Average Chinese citizens aren’t the only people who are unclear on what a social enterprise is. “It’s hard to give a definition to the term ‘social enterprise’,” says Ling. “That’s one of the several reasons why there isn’t sufficient policy support coming from the government–they don’t know what should qualify as social enterprise.”
Another aspect of the policy support issue is that working for the benefit of society is often seen as the exclusive province of the government. “What would a social entrepreneur be in China?” asks Rick Aubry, professor of Social Entrepreneurship at Stanford Graduate School of Business. “The government sees part of its role to create social benefits through government activities themselves. They have said, ‘We will take care of the people, you succeed as a businessman to take care of the economic wealth of the country.'”
In the absence of government backing, social enterprises have been seeking support from other organizations, even other countries. Shokay, the yak fiber enterprise, got its startup capital by winning Harvard Business School’s prestigious social innovation competition. YouChange Foundation provides training sessions for social entrepreneurs. And a handful of funds like Avantage Ventures is investing exclusively in social enterprises.
Scaling Up
Aubry adds that another major obstacle that social enterprises often face is scalability. “The challenge for the social enterprise is that it tends to be very local and micro in scale,” says Aubry, who has run a social enterprise in San Francisco for over two decades. “It is hard to create a national model where millions of people are affected rather than hundreds.”
Liu Zhifeng also had problems with scalability in the early days of Spring Mountain. “We originally had problems with the farmers,” he says. “They were often unwilling to work with us and were reluctant to rent out there land.” By giving training sessions and paying wages in advance, however, Spring Mountain was able to earn their trust, and now the company works with over 100,000 farmers. Further, Liu has been able to bridge growth problems because he’s been there before.

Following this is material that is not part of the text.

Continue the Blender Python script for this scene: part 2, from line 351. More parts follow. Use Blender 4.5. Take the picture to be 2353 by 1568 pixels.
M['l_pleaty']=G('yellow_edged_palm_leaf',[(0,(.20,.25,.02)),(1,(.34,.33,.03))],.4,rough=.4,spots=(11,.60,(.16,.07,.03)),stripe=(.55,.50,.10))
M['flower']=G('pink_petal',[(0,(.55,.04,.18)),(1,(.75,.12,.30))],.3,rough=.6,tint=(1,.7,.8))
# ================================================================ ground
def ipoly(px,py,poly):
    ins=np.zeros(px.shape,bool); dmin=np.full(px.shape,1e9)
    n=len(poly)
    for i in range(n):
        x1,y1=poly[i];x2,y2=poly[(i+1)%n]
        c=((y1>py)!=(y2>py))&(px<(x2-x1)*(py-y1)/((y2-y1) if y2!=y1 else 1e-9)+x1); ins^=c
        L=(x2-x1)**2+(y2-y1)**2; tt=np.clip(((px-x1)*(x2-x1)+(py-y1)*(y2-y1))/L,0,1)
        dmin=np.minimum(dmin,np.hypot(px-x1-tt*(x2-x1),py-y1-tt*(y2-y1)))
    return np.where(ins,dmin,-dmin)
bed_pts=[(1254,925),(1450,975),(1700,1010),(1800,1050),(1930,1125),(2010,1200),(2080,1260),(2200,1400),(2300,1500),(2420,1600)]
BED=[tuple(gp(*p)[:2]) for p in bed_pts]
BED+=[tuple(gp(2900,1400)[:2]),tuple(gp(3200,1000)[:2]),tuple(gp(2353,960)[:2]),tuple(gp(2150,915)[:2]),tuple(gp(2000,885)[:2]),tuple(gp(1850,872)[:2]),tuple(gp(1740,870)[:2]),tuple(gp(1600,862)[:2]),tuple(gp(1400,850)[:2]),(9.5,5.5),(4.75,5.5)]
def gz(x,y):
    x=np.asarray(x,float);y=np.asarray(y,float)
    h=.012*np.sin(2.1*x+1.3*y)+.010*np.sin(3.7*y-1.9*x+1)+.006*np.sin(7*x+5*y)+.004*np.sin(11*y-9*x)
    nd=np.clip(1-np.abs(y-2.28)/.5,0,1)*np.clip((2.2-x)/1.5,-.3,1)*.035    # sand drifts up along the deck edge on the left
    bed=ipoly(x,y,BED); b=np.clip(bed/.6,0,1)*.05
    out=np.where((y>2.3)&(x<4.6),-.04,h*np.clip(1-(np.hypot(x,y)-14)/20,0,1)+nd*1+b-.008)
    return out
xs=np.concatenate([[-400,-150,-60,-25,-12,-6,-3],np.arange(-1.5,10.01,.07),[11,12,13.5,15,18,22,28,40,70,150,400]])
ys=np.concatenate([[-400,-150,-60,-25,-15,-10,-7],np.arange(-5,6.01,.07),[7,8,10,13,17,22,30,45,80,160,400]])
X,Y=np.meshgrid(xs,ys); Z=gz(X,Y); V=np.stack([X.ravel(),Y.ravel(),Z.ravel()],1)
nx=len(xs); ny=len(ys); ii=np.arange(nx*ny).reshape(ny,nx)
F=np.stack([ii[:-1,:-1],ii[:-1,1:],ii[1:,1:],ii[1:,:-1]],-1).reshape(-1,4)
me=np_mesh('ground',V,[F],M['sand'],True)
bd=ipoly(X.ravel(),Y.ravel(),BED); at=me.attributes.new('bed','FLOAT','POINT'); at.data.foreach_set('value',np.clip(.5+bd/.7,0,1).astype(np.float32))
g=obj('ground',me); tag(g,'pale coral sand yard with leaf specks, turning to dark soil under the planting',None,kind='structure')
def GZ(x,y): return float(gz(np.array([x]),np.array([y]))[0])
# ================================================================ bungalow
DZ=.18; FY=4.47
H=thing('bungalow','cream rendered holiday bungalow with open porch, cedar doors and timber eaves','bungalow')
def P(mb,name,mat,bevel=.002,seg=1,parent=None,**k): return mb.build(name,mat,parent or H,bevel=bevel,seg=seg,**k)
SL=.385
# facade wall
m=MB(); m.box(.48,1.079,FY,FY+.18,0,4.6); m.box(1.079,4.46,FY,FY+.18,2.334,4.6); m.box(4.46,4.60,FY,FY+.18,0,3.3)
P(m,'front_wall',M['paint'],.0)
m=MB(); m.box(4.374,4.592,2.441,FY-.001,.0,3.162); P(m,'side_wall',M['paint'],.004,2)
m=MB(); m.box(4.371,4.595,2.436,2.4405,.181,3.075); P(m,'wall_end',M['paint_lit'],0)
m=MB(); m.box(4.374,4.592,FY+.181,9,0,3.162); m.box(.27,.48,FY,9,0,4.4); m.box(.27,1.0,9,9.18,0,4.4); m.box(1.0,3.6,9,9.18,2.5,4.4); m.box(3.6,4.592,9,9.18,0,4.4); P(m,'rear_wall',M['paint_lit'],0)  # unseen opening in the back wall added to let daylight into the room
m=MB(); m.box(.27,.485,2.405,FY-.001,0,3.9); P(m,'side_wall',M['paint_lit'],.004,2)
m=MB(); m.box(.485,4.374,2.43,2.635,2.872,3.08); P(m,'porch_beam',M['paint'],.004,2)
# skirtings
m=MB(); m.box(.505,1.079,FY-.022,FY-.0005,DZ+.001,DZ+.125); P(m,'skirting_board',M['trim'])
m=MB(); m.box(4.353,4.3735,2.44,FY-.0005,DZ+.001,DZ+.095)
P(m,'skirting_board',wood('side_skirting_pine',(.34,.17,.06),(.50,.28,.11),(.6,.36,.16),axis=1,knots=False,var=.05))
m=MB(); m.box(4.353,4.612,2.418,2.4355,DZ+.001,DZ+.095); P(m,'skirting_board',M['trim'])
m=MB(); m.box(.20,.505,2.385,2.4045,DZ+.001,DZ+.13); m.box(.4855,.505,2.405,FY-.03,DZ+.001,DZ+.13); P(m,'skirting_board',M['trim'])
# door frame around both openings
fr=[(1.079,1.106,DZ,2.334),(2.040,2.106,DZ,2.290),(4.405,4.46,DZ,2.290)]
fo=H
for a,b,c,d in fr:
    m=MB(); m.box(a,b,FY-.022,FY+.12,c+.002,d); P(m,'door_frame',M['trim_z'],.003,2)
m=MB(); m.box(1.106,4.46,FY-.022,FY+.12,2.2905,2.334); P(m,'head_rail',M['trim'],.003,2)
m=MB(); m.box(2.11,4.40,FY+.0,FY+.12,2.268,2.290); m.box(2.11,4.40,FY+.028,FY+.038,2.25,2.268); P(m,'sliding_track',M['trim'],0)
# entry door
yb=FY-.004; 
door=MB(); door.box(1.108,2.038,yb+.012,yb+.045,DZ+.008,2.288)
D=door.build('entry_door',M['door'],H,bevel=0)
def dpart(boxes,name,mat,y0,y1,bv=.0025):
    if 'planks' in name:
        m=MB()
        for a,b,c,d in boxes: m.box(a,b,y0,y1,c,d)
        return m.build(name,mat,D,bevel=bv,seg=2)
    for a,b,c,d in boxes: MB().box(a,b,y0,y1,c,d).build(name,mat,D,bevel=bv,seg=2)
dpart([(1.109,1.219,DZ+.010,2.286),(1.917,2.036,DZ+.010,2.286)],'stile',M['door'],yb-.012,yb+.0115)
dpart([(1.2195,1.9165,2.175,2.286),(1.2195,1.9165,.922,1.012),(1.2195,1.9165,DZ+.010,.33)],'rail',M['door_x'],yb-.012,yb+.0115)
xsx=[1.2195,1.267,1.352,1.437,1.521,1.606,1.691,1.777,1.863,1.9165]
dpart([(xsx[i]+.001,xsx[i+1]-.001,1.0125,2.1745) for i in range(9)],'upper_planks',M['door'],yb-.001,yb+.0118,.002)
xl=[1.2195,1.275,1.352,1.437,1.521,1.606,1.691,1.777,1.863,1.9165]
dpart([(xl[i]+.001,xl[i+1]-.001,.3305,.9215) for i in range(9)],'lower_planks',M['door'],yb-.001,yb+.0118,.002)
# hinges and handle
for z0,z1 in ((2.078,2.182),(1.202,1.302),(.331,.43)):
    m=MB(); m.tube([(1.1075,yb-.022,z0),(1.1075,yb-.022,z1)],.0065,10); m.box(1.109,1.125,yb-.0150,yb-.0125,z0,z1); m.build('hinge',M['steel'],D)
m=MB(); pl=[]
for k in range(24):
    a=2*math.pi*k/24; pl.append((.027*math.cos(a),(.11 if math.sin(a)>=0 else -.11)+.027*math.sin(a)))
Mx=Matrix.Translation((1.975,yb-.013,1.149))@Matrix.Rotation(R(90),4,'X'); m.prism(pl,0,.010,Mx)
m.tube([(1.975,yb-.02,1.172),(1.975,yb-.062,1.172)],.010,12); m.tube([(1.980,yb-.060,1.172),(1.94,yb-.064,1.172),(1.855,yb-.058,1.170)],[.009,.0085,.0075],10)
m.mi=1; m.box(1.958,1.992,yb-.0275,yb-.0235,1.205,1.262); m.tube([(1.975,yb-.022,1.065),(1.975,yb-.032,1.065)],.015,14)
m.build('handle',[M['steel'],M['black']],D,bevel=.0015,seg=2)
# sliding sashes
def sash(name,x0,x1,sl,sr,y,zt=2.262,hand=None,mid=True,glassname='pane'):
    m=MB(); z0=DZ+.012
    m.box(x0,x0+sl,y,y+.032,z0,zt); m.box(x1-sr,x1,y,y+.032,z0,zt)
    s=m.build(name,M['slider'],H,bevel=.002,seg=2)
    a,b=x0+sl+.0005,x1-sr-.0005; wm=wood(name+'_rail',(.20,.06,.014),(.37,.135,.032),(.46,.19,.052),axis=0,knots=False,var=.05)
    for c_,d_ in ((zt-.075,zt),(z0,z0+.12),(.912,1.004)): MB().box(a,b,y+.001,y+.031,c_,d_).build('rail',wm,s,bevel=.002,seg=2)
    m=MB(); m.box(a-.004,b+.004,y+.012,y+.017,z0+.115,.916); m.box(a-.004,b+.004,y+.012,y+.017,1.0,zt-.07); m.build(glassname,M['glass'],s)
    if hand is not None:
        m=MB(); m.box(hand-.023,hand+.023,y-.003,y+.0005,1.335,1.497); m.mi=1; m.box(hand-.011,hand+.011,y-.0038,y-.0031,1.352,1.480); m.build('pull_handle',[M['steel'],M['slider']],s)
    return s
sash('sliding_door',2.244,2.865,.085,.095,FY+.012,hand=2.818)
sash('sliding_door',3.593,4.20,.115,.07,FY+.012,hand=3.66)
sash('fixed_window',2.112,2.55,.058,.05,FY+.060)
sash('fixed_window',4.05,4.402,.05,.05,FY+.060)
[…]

Previously, he built a company from scratch into one with national reach. Now he’s even more ambitious.
“We’ve already received the organic certifications from the USFDA, Japan and the EU; and we’ve been negotiating with foreign exporters,” he says. “Our next step is the international market.”
If he succeeds, Spring Mountain won’t be shipping over just products–it’ll be exporting a different way of doing business.